Trade Books in the Classroom


Kenny Brechner - October 22, 2015

In my experience most small stores tend to be like the residents of Orwell’s Animal Farm: all aspects of our operation are equal but some aspects are more equal than others. We try to do a good job with everything, but, lacking an array of specialized full-time staffers, we make choices of emphasis based on our own personal strengths and predilections.
ddgratioA glance at the highly technical chart on the right starkly indicates DDG’s emphasis on school business over events. In terms of children’s books events are in fact largely merged into our school business. The truth is that, though we work hard to do a great job with the events we take on, if I tried to run an event schedule as robust and awesome as my ShelfTalker pals at The Flying Pig, I would not have the time to pour into our school account business, which is a passion for me.

One thing that is true of working with schools is that you can never take your accounts for granted. Key personnel retire or switch districts, evil emails arrive in their inboxes from educational specialty outfits, the ground shifts under our feet all the time. For this reason I am always thinking about new initiatives to show my school accounts the love they are worthy of, and I thought I would share with you my latest undertaking.
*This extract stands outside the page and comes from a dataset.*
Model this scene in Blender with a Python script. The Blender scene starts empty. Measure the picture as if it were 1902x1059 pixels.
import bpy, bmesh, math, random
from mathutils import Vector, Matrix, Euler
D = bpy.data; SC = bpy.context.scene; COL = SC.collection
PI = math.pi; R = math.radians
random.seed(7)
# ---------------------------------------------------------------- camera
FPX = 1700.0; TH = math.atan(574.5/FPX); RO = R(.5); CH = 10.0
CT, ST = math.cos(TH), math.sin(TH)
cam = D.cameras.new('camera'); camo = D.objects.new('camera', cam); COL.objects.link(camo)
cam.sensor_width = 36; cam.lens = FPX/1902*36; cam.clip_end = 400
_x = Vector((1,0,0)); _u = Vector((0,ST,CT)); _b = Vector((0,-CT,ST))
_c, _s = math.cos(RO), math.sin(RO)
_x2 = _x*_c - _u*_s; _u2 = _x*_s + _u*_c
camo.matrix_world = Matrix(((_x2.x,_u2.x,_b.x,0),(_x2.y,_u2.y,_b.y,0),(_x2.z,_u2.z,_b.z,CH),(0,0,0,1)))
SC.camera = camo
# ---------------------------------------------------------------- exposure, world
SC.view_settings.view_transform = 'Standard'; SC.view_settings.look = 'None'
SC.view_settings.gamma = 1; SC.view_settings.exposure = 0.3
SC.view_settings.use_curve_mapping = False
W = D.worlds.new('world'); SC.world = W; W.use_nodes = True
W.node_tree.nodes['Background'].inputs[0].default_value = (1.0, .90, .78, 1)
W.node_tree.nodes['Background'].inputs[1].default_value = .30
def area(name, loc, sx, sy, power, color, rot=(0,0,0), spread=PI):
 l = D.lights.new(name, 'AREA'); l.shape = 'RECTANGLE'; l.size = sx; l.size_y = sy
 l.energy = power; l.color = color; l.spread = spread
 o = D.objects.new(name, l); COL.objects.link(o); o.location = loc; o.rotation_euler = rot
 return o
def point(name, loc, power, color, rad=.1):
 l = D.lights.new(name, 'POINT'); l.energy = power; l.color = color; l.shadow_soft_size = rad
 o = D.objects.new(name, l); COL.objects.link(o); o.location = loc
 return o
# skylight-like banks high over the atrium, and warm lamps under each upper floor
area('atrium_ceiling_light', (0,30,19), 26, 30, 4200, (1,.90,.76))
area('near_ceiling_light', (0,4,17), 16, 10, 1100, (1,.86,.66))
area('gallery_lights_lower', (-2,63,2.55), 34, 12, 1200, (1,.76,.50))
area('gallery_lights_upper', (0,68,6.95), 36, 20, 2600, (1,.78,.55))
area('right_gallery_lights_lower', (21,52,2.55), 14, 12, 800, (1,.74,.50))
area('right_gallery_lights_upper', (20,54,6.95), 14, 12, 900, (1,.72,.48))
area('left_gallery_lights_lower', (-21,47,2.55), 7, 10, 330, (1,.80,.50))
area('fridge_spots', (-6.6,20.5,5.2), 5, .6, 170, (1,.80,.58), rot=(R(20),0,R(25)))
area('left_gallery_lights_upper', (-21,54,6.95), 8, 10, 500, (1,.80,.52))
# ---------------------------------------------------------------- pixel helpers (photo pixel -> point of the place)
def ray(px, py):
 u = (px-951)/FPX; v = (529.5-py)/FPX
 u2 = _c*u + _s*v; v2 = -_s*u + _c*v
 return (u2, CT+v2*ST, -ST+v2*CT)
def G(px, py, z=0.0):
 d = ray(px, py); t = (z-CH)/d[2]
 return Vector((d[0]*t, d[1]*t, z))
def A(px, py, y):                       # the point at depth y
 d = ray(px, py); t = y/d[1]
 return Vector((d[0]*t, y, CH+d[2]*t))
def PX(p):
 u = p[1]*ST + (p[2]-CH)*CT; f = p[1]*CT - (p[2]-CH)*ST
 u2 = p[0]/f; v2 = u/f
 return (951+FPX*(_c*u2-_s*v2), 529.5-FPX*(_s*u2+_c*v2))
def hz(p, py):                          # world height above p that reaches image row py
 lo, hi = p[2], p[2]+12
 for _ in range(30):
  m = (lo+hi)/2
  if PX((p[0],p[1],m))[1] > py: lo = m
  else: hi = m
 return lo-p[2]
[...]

I call it Trade Books in the Classroom, though it is known colloquially as The Kenny Tour.
The idea is for me to be a presenter at the after school Staff Meetings that are a biweekly requirement for area teachers. The way the program works is that my key school contacts in a given district offer the presentation to the powers that be. Once approved they then query the teachers in individual schools for what their curricular needs are and report back to me. I show up at the school with books to present on each curricular topic I was informed of. The books I bring are set up as a book fair for that school and check sheets are handed out to all the teachers so that they can mark down titles of interest as they are presented. After a brief introduction I then book talk topic by topic like a fiend, leaving time for congregation around the books at the end.
I started the program with one of my school accounts this year, and have been going to a meeting eachleogeo Monday for the last few weeks. Has it been worth it? Let’s look at the upside and the downside. The only downside is that it entailed a fair amount of work and time. Almost all the books I brought were off the floor. My focus was on multiple approaches, formats, and reading levels for a given topic. For Geology I brought, among other titles, both Leo Geo and His Miraculous Journey Through the Center of the Earth and Soundings: The Story of the Remarkable Woman Who Mapped the Ocean Floor, two books at the opposite range of eighth-grade ability and of vastly different format. In any case I did not need to do much ordering specifically for the appearances.
The upsides were legion though. I got lots of orders, both of books I brought and for other books as well. I got to personally meet and present to every teacher in that district. I reinforced the value of our commitment to our long-standing education partners and bore out our reputation to new friends. Administrators were appreciative of having good content appear out of nowhere for the meetings they are responsible for running, and helped facilitate teacher ordering of the presented titles.
When working with schools the key element is selling the value of working with your bookstore and the program embodied that. Beyond business I got some interesting insights into how schools operate. One of my meetings occurred right after the school had performed a total lockdown practice drill that had been instituted in the wake of the horrible school shootings that have been in the news recently. It was fascinating. For example, the principal brought up that some teachers had not put color-coded slips of paper underneath their doors out into the hallway as they were supposed to do. One of the teachers spoke up and said, “I didn’t do that because that’s crazy. Are we really supposed to be telling someone roaming the halls which rooms have people in them?” Everyone agreed that that rule needed rethinking.
At another meeting I found myself involved in doing a circle activity in which everyone took turns saying what career choice they would have made if they hadn’t become a teacher. Of course I popped out with, “If I wasn’t a bookseller I would have become a teacher.” The next person said, “Well, if I wasn’t a teacher I would have been a bookseller” Right ho. I call our Trade Books in the Classroom program a success!